We’ve seen it all oh so many times before — the powerful public man, stoical wife by his side, admitting ever so cryptically that he gave in to his gonads. This time — at a news conference yesterday — it was Eliot Spitzer, the governor of my state. The Guv was caught on a federal wiretap of his own cellphone making arrangements to meet a very high-priced (thousands of dollars per hour!) prostitute in a hotel room in Washington, D.C., last month.
The affidavit, identifying Spitzer only as “Client 9,” revealed that he paid the doxy’s trainfare from New York, and left the hallway door to his suite ajar so she could bypass the front desk. Spitzer, the affidavit said, had used the same service — “Emperor’s Club V.I.P.” — before, and ran a kind of tab. At the press conference, Spitzer said, “I have acted in a way that violates my obligations to my family and violates my, or any, sense of right and wrong. … I apologize first and most importantly to my family. I apologize to the public to whom I promised better.”
Not being a lawyer, I don’t know whether or to what extent Spitzer is vulnerable on the criminal front (there have been hints of a prosecution for fraud in setting up accounts to pay the Emperor’s Club, or even considering the Federal Mann Act in the matter). But the political punditry on Spitzer’s actions is falling into four camps, from the exculpatory sigh (“T’was ever thus”) to moralist anger (“Men just can’t keep it in their pants”; “Another damned alpha male”), to thinly disguised glee (“How the mighty doth fall”) to incomprehension (“The guy must be mad”).
Me, I find myself thinking once again about nature’s devilishness in creating such a huge gap between the ways the two sexes play out their sexual desires. I mean, I can’t come up with a modern example of a woman political leader caught in a boy-toy scandal. (When I asked my husband, “Why could Spitzer not control his urges?,” he asked me in turn what planet I’d just parachuted down from. A businessman friend of ours, an ex-pat who lives in Moscow, likes to say, “Men want three things: money, nookie, and strange nookie.”)
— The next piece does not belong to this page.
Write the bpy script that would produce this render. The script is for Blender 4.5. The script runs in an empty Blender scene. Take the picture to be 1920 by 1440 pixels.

On the one hand, I subscribe to a pragmatic liberal optimism which posits that while humans are unlikely to ever end up all singing Kumbaya together — where we share and share alike — we are slowly thinking our way toward becoming generally better. On the other hand, I suspect (along with like the likes of Thomas Hobbes and a few other political philosophers) that “human nature” is a rather homely constant.
Pace Fernand Braudel and Howard Zinn, my conservative side thinks history is largely writ by leaders, and that the good side of history is writ by politically virtuous leaders. The Spitzer case abruptly reminds me that I ought to chuck, once and for all, the idiotic idea that political virtue, even when it’s limited, extends in any way whatsoever to sexual virtue.
FDR had his Lucy, Eisenhower had his Kay, JFK had, well, who can list them all? Spitzer’s story is, I guess, just a particularly tawdry form of an old, old story. At least those other luminaries didn’t have to go running around to ATM’s to scour up the cash to pay the pimp.